→ **Task brief**
Print the entries in full, word for word, but not the pictures.

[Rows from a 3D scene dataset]
------------------------------------------------

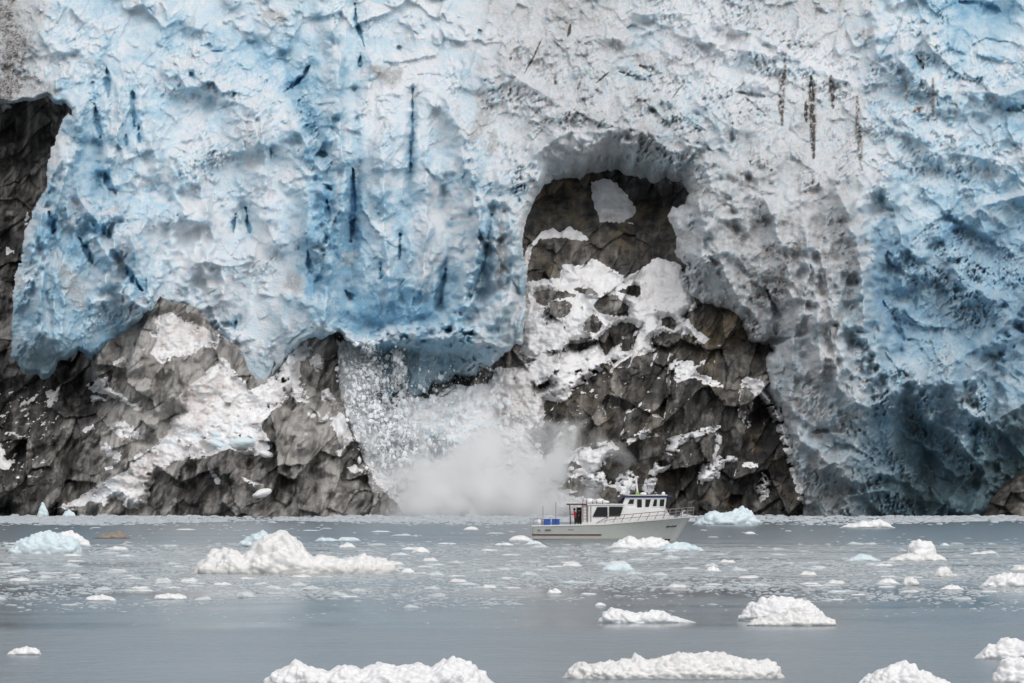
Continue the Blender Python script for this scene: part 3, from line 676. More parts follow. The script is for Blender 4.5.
ochre = np.clip(.45 * sm(0, .35, fbm(U / 45, V / 40, 211, 3)) * sm(500, 560, U) + gau(U, V, 722, 325, 28, 30) + .9 * gau(U, V, 565, 200, 30, 25) + .8 * gau(U, V, 655, 212, 25, 10) + .45 * gau(U, V, 590, 420, 40, 40) + .5 * gau(U, V, 610, 480, 30, 30) + .3 * gau(U, V, 600, 240, 60, 25), 0, 1)
co = project(U, V, Yr).reshape(-1, 3)
vis = ice_s < 8
keep = vis[1:, 1:] | vis[:-1, :-1]
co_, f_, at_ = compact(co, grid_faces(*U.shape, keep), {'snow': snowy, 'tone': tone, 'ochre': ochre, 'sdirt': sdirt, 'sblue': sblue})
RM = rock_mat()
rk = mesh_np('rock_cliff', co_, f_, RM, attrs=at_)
tag(rk, 'grey and black rock cliff with patches of old snow below the glacier', 'cliff', kind='structure')

# dark rock toe in the lower right corner
u_, v_ = np.meshgrid(np.arange(965, 1140, STEP), np.arange(455, 526, STEP))
s_ = sdf([(974, 530), (980, 515), (990, 500), (1003, 486), (1016, 474), (1040, 462), (1160, 440), (1160, 540)], u_ + 3 * fbm(u_ / 15, v_ / 15, 5), v_ + 3 * fbm(u_ / 15, v_ / 15, 6))
kk, oo, t_ = plates(u_ / 22, v_ / 18, 58)
yy = -9 - 3 * np.sqrt(np.clip(s_, 0, 90)) * .5 - 3 * oo - 3 * t_ - fbm(u_ / 8, v_ / 8, 59) + 8 * np.clip(1 - s_ / 8, 0, 2) ** 2
keep = (s_[1:, 1:] > -3) | (s_[:-1, :-1] > -3)
z = np.zeros(u_.shape)
co_, f_, at_ = compact(project(u_, v_, yy).reshape(-1, 3), grid_faces(*u_.shape, keep), {'snow': z, 'tone': z + .2 + .2 * oo, 'ochre': z + .3, 'sdirt': z, 'sblue': z})
tag(mesh_np('rock_toe', co_, f_, RM, attrs=at_), 'dark rock toe at the water in front of the teal ice', 'cliff', kind='structure')

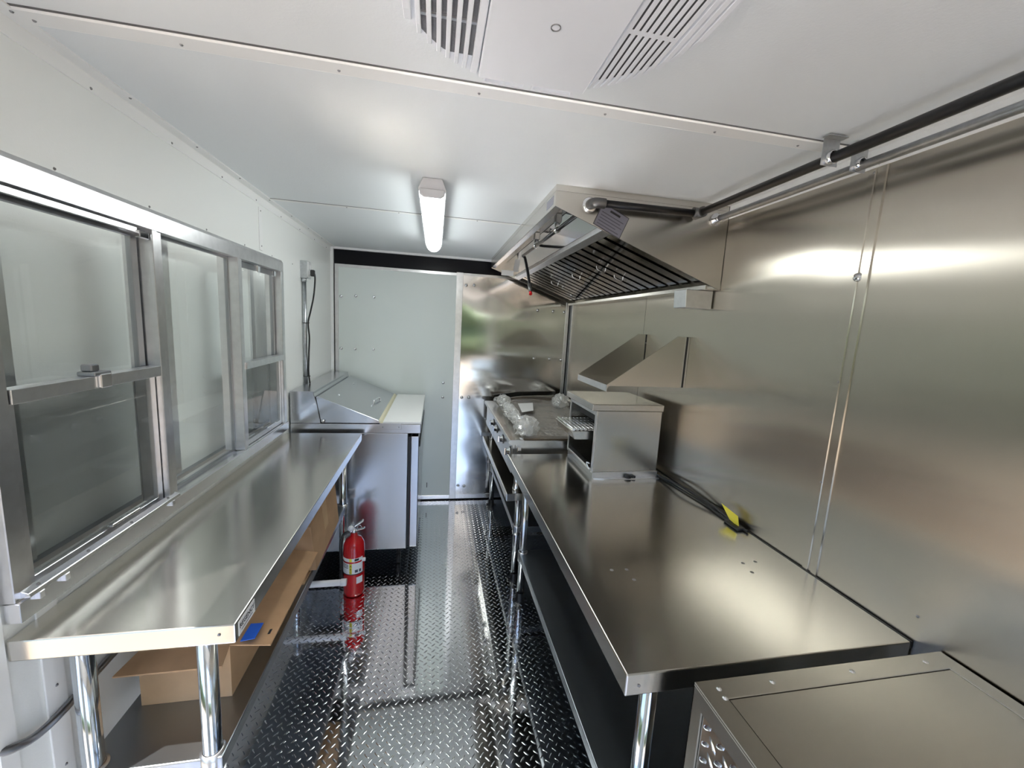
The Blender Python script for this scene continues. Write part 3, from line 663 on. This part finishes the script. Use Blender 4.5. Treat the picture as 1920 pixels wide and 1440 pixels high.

------------------------------------------------

→ **Answer to the task**
Continue the Blender Python script for this scene: part 3, from line 676. More parts follow. The script is for Blender 4.5.
ochre = np.clip(.45 * sm(0, .35, fbm(U / 45, V / 40, 211, 3)) * sm(500, 560, U) + gau(U, V, 722, 325, 28, 30) + .9 * gau(U, V, 565, 200, 30, 25) + .8 * gau(U, V, 655, 212, 25, 10) + .45 * gau(U, V, 590, 420, 40, 40) + .5 * gau(U, V, 610, 480, 30, 30) + .3 * gau(U, V, 600, 240, 60, 25), 0, 1)
co = project(U, V, Yr).reshape(-1, 3)
vis = ice_s < 8
keep = vis[1:, 1:] | vis[:-1, :-1]
co_, f_, at_ = compact(co, grid_faces(*U.shape, keep), {'snow': snowy, 'tone': tone, 'ochre': ochre, 'sdirt': sdirt, 'sblue': sblue})
RM = rock_mat()
rk = mesh_np('rock_cliff', co_, f_, RM, attrs=at_)
tag(rk, 'grey and black rock cliff with patches of old snow below the glacier', 'cliff', kind='structure')

# dark rock toe in the lower right corner
u_, v_ = np.meshgrid(np.arange(965, 1140, STEP), np.arange(455, 526, STEP))
s_ = sdf([(974, 530), (980, 515), (990, 500), (1003, 486), (1016, 474), (1040, 462), (1160, 440), (1160, 540)], u_ + 3 * fbm(u_ / 15, v_ / 15, 5), v_ + 3 * fbm(u_ / 15, v_ / 15, 6))
kk, oo, t_ = plates(u_ / 22, v_ / 18, 58)
yy = -9 - 3 * np.sqrt(np.clip(s_, 0, 90)) * .5 - 3 * oo - 3 * t_ - fbm(u_ / 8, v_ / 8, 59) + 8 * np.clip(1 - s_ / 8, 0, 2) ** 2
keep = (s_[1:, 1:] > -3) | (s_[:-1, :-1] > -3)
z = np.zeros(u_.shape)
co_, f_, at_ = compact(project(u_, v_, yy).reshape(-1, 3), grid_faces(*u_.shape, keep), {'snow': z, 'tone': z + .2 + .2 * oo, 'ochre': z + .3, 'sdirt': z, 'sblue': z})
tag(mesh_np('rock_toe', co_, f_, RM, attrs=at_), 'dark rock toe at the water in front of the teal ice', 'cliff', kind='structure')

The Blender Python script for this scene continues. Write part 3, from line 663 on. This part finishes the script. Use Blender 4.5. Treat the picture as 1920 pixels wide and 1440 pixels high.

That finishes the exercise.